-- Start DATA EXTRACT --
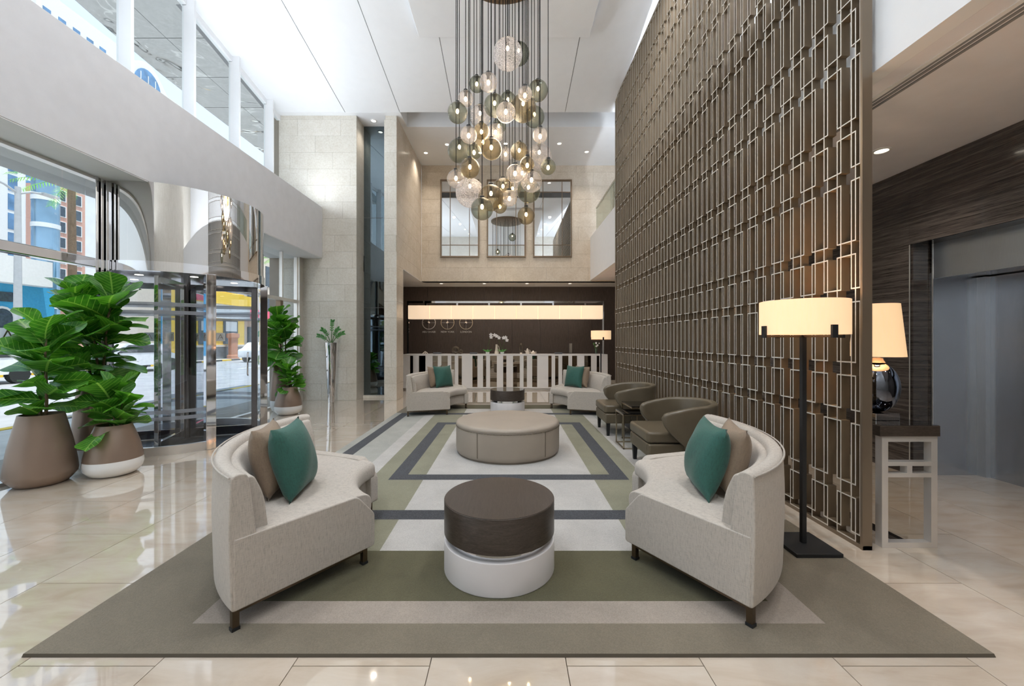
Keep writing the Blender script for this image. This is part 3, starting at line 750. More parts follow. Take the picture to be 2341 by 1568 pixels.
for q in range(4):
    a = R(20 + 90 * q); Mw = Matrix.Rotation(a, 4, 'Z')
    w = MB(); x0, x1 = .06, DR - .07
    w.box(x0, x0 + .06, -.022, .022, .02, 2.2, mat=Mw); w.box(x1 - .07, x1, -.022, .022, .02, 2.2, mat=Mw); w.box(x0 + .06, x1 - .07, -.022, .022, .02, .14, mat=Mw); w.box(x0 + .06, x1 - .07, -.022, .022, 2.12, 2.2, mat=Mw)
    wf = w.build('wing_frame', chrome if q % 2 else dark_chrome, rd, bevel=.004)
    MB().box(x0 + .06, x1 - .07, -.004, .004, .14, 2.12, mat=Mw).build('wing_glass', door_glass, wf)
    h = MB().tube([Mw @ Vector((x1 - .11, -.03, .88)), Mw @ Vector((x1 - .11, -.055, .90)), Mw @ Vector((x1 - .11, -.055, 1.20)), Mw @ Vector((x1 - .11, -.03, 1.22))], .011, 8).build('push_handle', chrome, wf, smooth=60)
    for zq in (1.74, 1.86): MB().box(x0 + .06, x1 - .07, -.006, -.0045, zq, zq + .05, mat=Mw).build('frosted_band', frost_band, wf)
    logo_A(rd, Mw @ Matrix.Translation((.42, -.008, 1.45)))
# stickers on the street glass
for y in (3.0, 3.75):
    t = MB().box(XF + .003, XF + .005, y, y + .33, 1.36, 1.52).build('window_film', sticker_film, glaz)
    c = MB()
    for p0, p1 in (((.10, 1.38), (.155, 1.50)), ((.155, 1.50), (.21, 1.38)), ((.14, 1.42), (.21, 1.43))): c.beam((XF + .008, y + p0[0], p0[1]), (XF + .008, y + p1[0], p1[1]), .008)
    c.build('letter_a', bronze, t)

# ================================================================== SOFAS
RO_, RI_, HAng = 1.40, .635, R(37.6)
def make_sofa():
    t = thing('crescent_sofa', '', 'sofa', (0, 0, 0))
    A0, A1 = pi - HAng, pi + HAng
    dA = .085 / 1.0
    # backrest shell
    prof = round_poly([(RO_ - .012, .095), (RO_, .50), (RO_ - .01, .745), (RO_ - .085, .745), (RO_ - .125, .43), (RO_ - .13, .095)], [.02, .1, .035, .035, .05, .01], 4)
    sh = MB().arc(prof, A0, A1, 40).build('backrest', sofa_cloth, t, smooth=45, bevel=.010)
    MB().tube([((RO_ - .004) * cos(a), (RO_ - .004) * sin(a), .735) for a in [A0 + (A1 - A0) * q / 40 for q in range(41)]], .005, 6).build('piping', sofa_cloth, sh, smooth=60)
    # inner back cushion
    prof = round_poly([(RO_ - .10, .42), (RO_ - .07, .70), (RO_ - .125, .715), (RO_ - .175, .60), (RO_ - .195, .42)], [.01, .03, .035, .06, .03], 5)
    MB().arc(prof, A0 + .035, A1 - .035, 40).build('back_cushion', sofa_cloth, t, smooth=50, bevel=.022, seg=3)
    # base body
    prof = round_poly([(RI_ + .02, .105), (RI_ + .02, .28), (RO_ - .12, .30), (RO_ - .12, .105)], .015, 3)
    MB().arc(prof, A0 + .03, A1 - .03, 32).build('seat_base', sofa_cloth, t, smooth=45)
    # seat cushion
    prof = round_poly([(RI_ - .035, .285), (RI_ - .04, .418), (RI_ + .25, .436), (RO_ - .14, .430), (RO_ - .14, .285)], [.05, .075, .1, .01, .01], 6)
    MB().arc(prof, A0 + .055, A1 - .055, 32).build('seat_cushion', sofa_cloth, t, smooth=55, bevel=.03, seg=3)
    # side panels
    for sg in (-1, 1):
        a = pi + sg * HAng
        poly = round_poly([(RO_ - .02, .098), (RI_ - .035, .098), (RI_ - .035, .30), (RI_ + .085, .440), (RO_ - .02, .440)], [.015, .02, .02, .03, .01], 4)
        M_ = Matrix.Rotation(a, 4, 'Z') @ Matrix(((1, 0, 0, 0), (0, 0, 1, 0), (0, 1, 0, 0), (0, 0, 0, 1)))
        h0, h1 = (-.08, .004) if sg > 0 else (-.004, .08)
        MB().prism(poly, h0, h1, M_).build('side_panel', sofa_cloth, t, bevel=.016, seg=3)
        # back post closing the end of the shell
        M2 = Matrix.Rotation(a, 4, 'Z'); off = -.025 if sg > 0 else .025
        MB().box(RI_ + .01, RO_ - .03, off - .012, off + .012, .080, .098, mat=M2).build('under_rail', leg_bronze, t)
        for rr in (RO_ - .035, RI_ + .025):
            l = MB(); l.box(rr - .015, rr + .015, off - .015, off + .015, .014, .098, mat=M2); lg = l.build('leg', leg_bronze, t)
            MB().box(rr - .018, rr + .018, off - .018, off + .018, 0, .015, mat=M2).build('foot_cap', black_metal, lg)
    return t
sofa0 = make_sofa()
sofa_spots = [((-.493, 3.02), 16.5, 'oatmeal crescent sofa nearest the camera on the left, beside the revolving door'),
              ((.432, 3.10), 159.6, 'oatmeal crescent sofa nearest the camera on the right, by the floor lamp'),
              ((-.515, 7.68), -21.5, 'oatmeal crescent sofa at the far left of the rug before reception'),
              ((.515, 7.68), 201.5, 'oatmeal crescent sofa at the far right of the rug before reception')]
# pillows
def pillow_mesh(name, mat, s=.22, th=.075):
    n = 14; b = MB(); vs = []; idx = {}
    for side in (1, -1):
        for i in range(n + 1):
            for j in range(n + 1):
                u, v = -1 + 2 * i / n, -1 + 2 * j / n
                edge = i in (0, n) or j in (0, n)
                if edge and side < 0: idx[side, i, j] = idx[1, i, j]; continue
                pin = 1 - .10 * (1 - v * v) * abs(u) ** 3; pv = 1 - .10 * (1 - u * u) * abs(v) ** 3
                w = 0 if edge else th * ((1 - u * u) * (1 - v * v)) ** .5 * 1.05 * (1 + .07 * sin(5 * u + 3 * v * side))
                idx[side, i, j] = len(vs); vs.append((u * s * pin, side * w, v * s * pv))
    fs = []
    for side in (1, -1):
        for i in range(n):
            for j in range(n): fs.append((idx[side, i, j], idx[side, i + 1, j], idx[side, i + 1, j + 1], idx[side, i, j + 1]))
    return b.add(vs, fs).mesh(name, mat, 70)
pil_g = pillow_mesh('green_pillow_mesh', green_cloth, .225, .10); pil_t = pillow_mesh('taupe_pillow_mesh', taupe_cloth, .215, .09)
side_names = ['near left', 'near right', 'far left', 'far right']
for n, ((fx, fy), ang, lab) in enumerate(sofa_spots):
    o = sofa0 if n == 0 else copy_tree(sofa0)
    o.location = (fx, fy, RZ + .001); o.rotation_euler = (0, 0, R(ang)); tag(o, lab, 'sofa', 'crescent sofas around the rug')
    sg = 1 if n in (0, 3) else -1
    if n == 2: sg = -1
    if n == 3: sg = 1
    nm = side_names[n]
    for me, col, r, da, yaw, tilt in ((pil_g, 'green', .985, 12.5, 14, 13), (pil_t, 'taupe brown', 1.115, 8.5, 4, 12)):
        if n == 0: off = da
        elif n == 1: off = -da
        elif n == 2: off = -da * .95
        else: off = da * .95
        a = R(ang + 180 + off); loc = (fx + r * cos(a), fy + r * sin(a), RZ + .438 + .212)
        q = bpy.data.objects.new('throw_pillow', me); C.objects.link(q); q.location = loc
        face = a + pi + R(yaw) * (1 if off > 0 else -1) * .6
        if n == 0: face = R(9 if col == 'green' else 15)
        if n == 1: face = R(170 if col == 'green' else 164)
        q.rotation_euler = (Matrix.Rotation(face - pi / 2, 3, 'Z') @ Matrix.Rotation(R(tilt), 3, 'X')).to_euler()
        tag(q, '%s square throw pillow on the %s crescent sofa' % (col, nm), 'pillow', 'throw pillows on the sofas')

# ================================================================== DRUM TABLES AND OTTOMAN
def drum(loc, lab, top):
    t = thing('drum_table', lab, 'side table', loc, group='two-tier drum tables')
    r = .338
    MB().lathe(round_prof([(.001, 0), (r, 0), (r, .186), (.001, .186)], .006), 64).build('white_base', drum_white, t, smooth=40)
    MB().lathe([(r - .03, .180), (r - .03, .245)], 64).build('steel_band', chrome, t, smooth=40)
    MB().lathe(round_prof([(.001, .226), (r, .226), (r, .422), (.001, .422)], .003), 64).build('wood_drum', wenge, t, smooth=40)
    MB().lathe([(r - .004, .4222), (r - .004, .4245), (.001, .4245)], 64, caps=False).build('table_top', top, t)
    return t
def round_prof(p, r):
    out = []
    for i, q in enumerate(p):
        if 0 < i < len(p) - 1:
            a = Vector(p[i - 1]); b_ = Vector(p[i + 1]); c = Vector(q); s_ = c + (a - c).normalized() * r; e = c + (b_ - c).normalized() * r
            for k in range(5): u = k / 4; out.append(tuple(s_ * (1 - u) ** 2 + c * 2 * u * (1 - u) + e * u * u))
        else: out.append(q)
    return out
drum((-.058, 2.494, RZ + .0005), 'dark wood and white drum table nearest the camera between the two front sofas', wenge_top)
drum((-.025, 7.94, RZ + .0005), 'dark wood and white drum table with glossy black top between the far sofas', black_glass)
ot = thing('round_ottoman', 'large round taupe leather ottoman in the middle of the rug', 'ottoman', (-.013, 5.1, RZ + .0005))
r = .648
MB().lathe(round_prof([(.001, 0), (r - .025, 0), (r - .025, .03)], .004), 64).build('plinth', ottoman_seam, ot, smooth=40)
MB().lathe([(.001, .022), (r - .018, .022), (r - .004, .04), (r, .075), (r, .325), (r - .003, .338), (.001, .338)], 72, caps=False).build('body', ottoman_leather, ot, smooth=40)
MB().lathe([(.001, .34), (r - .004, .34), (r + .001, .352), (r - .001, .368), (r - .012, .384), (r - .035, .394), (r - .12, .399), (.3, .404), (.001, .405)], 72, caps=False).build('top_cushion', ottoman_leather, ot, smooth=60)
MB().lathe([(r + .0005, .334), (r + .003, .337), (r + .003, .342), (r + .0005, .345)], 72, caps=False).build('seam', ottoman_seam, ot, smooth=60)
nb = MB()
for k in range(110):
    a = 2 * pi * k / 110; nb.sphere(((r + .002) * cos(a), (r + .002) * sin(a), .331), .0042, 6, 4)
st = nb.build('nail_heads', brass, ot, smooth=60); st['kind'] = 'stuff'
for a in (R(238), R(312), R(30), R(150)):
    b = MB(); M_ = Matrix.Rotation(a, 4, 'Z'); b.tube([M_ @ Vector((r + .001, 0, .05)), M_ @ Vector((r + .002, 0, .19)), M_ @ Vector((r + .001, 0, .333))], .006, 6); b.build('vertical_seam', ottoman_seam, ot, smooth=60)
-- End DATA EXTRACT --
WHAT IS NEEDED: Pictures excluded, repeat exactly the lines from the top of the material through the line with "c.build('letter_a', bronze, t)", including both of those lines.

RESULT BELOW:
Keep writing the Blender script for this image. This is part 3, starting at line 750. More parts follow. Take the picture to be 2341 by 1568 pixels.
for q in range(4):
    a = R(20 + 90 * q); Mw = Matrix.Rotation(a, 4, 'Z')
    w = MB(); x0, x1 = .06, DR - .07
    w.box(x0, x0 + .06, -.022, .022, .02, 2.2, mat=Mw); w.box(x1 - .07, x1, -.022, .022, .02, 2.2, mat=Mw); w.box(x0 + .06, x1 - .07, -.022, .022, .02, .14, mat=Mw); w.box(x0 + .06, x1 - .07, -.022, .022, 2.12, 2.2, mat=Mw)
    wf = w.build('wing_frame', chrome if q % 2 else dark_chrome, rd, bevel=.004)
    MB().box(x0 + .06, x1 - .07, -.004, .004, .14, 2.12, mat=Mw).build('wing_glass', door_glass, wf)
    h = MB().tube([Mw @ Vector((x1 - .11, -.03, .88)), Mw @ Vector((x1 - .11, -.055, .90)), Mw @ Vector((x1 - .11, -.055, 1.20)), Mw @ Vector((x1 - .11, -.03, 1.22))], .011, 8).build('push_handle', chrome, wf, smooth=60)
    for zq in (1.74, 1.86): MB().box(x0 + .06, x1 - .07, -.006, -.0045, zq, zq + .05, mat=Mw).build('frosted_band', frost_band, wf)
    logo_A(rd, Mw @ Matrix.Translation((.42, -.008, 1.45)))
# stickers on the street glass
for y in (3.0, 3.75):
    t = MB().box(XF + .003, XF + .005, y, y + .33, 1.36, 1.52).build('window_film', sticker_film, glaz)
    c = MB()
    for p0, p1 in (((.10, 1.38), (.155, 1.50)), ((.155, 1.50), (.21, 1.38)), ((.14, 1.42), (.21, 1.43))): c.beam((XF + .008, y + p0[0], p0[1]), (XF + .008, y + p1[0], p1[1]), .008)
    c.build('letter_a', bronze, t)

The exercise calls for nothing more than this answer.